The utility issued a lengthy analysis on Friday reaffirming its favored option to bury low to intermediate radioactive waste at the Bruce Power nuclear complex near Kincardine, Ontario. OPG assures that the lake would not be threatened since the waste would be encased in rock.

“The Bruce Site is the safest, most appropriate site for a Deep Geological Repository (DRG),” company spokesperson Kevin Powers told CBC News.

The repository would contain 200,000 cubic meters of radioactive waste products buried 2,230-feet underground.

Powers told Michigan Radio that other sites options would be too expensive (about $3 billion more than the current site), take between 15-30 years to develop and would provide no additional safety.

Trucking the waste to another location could risk also radiological accidents and pollution, the analysis found.

The Great Lakes provide drinking water for nearly 40 million people.
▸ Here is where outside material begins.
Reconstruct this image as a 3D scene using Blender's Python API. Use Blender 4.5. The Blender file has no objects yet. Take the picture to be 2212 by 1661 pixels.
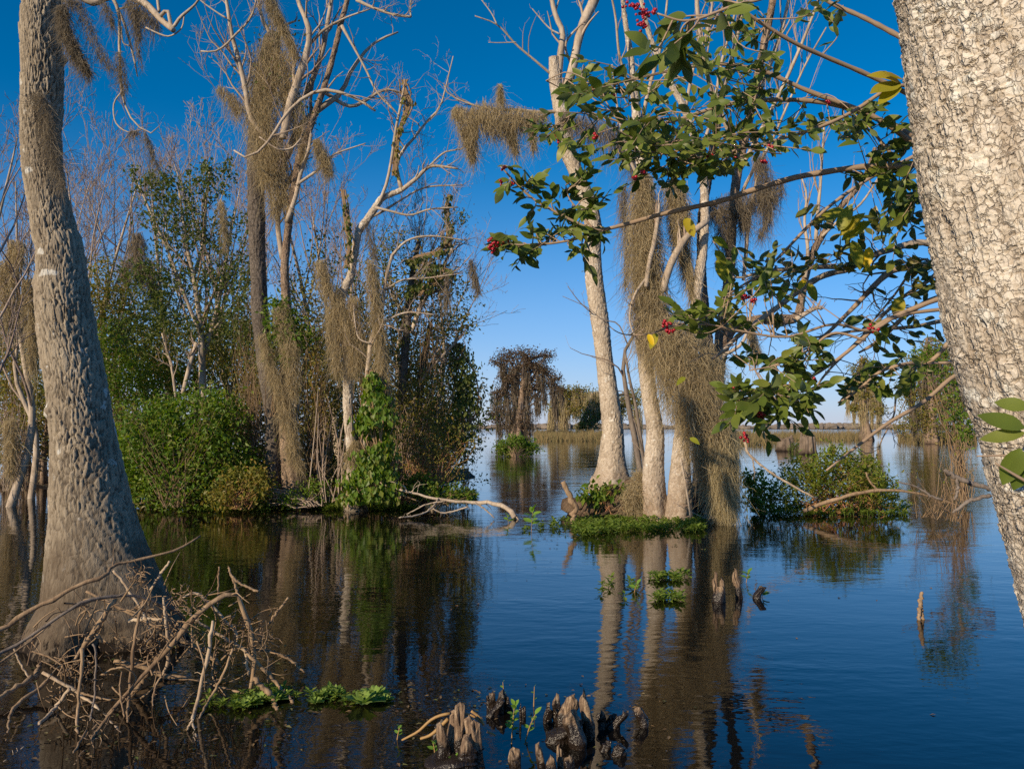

Opposition group Stop The Great Lakes Nuclear Dump calculated that 217 communities on both sides of the border have passed resolutions expressing opposition to OPG’s proposed nuclear waste dump.

“Burying this nuclear waste anywhere in the great lakes basin is completely inappropriate,” Beverley Fernandez, spokesperson for the group, told CBC News. “It’s not up to us to decide where this should go, but we know one thing for sure: The last place it should go is right beside our drinking water.”

According to the AP, Canadian environment minister Catherine McKenna is expected to decide this year whether to approve the plan.